Louise Nevelson Biography

Louise Nevelson

American

1900-1988

Biography

Louise Nevelson became one of the world's best-known woman artists and the pioneer of environmental sculpture. She was born Louise Berliawsky on August 23, 1900, in Kiev and as a young child she immigrated with her family to Rockland, Maine. She moved to New York in 1920 to marry and initially explored dance, theater, and music. Dissatisfied with family life, she searched for a vocation. She turned to painting and drawing and studied at the Art Students League with Kenneth Hayes Miller, Kimon Nicolaides in 1928-1929, and briefly with Hans Hofmann in 1932.

She was influenced in the 1930s by the powerful forms of African, American Indian, and pre-Columbian art, and in the 1940s by the iconoclasm of Dada and Surrealism as well as the elements of dream and mystery represented in those movements. Nevelson had the first of five solo shows in 1941 at the prestigious Nierendorf Gallery in New York. Her most daring and prophetic works from this period were wood sculptures showing the effect of surrealist whimsy and her penchant for collage. They were included in her first thematic exhibition, The Circus, the Clown Is the Center of His World, at the Norlyst Gallery in 1943. She was prodigiously productive during the next fifteen years, and her style evolved from chunky terra-cottas to the evocative collages made of discarded wood scraps that became her specialty. During this period she also began her work as a printmaker.

In 1958, after four annual thematically designed exhibits, she mounted a show, Moon Garden + One, in which walls of boxed black wood collages surrounded the viewer in darkened rooms. This dramatic exhibition established Nevelson as a pioneer environmental American artist and an artist of the first rank. Major shows in New York followed at the Museum of Modern Art in 1959 and the Whitney Museum of American Art in 1967. From 1964 on she showed regularly at the Pace Gallery and eventually at galleries and museums in most of the world's art capitals including London, Milan, Paris, Brussels, Stockholm, Tokyo, Turin, and Zurich. In 1962 she represented the United States at the Venice Biennale. She received many public commissions, and in 1979 the Louise Nevelson Plaza, an entire outdoor environment of her black sculptures, was created in Lower Manhattan.
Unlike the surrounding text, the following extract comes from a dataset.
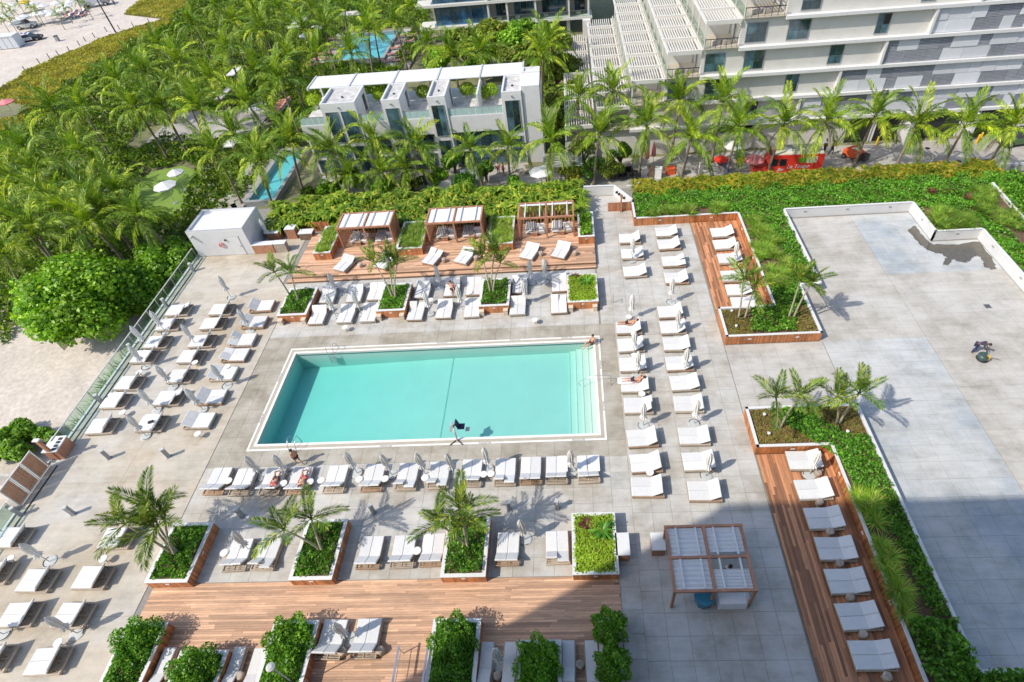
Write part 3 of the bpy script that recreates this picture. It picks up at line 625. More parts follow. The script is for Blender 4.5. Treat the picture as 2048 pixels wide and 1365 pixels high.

She work is represented in numerous public collections including the National Museum of Women in the Arts, the Walker Art Center, the Smithsonian American Art Museum, the Whitney Museum of American Art, the Museum of Modern Art, the Cranbrook Art Museum, the Cleveland Museum of Art, the Asheville Art Museum, and the Kemper Art Museum.

Louise Nevelson died in New York City on April 17, 1988.

Bibliography: Louise Nevelson, Dawns and Dusks, ed. Diana MacKown (1976); Laurie Wilson, Louise Nevelson: Iconography and Sources (1981).